How will this affect St Andrew’s? The Church Council, together with Lichfield Diocese, have agreed that the car park at the YMCA can be extended over the boundary onto St Andrew’s property. This will utilise the area of shrub and grass that currently takes us a lot of work to keep clean and maintain. The extended car park will then be available for joint use. Our architect and the one for the YMCA are also working on better use of the land at the back of St Andrew’s and a possible “pull-in” for funeral and wedding cars on the Dudley Street side. Finally, and most importantly, we’re arranging to have the main entrance to the church building ramped and the pathway relaid to replace the uneven paving slabs which are becoming a menace.

The car park and paving works won’t be done until the whole project is nearing completion in early 2015. Until then there may be some disruption to the churchyard on the YMCA side of the building. If necessary we may have to use the Dudley Street entrance, the one leading into the Church Centre, on Sundays and for weddings and funerals. So bear with us, it’ll all be worth it in the end.

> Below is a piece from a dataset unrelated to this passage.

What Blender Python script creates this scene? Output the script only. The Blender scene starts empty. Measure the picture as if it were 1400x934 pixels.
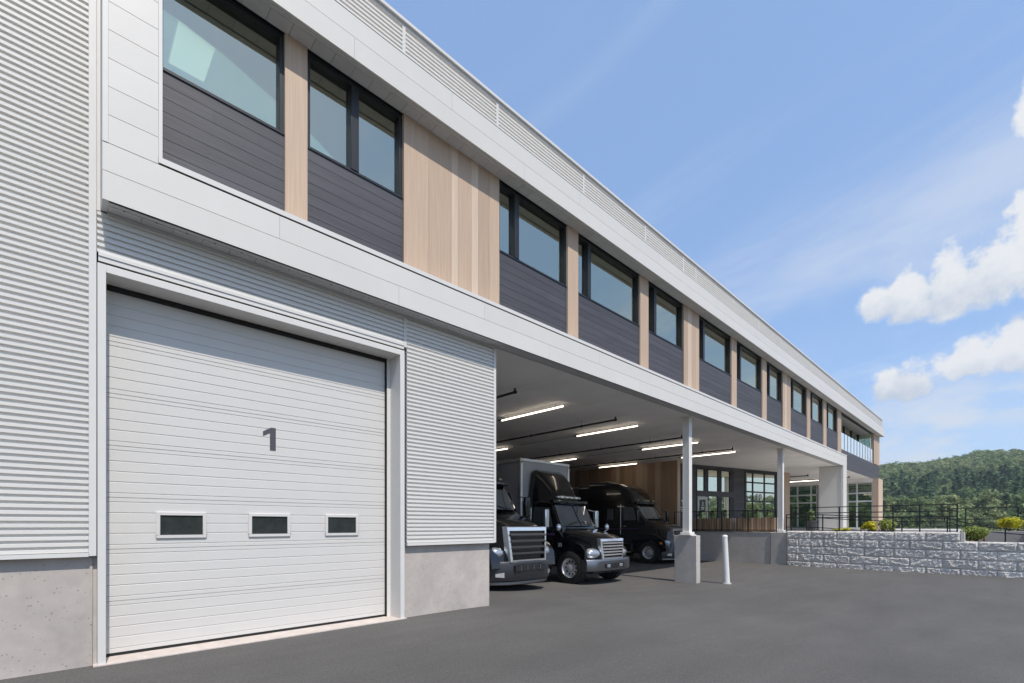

Another project we’re progressing with is to install some solar panels on the main roof of the church building. We’re partnering up with a co-operative called Power for Good who will provide the funding that we need, together with the Stanley Trust, to install the panels. As well as saving on electricity bills we will, in the fullness of time, receive a small dividend from the co-operative from the money made by feeding excess electricity back into the national grid.


(The following forms a seperate article in the magazine and is adapted from an article written by the Revd John Wilkinson, a retired Anglican Priest, who is part of the Power for Good Co-operative. John will be preaching and presiding at St Andrew's at 9.30am on Sunday 28th July)


Power for Good (PfG) is the name of a new Co-operative founded to turn sunshine into electricity for churches and other places of worship in the West Midlands. St. Andrew’s West Bromwich is hoping to be their first customer in Lichfield Diocese

Christians are increasingly recognising that caring for the earth is a necessary outworking of our discipleship. Solar panels on church roofs are one way to do this, as they help reduce the amount of carbon being released into the atmosphere. This is vital if destructive climate change is to be prevented. Of course, more immediately, solar panels also help reduce the church’s fuel bills. They are especially suitable for buildings like St. Andrew’s where a good amount of electricity is used during daylight hours.

Revd. Mike Claridge, Vicar of St. Andrew’s, says:

“We’ve been looking at the idea of solar panels for a while, partly to reduce fuel bills but also to play our part in the wider move towards renewable energy sources. Power For Good caught our eyes because it’s a local co-operative. Instead of contributing to the profits of a national or multi-national company, any profits will benefit it’s own members including us.”

So how does it all work? To encourage the installation of panels, a government scheme ensures that panel owners get a ‘Feed-in Tariff’ (FiT) payment for every kilowatt-hour generated. The National Grid adds another payment. Although the FiT rate is now less than it was, the cost of panels has also come down. So solar panels remain a very good investment.

Some churches can afford to fit their own panels, but of course for many that is beyond their means. This is where Power for Good (PfG) come in. As a Co-operative it can raise ‘community shares’ though which individuals and organisations invest in PfG, become members and, if all goes well, in due course receive a dividend. PfG uses the money raised to ‘rent’ roofs and fits solar panels on them. The tariffs are paid to PfG, from which costs are met and dividends paid.

PfG’s proposed first scheme involves installing panels not only on St. Andrew’s but also on three churches in Birmingham Diocese and a mosque near Perry Barr. All will then benefit from fuel savings and also play their part in lowering carbon emissions.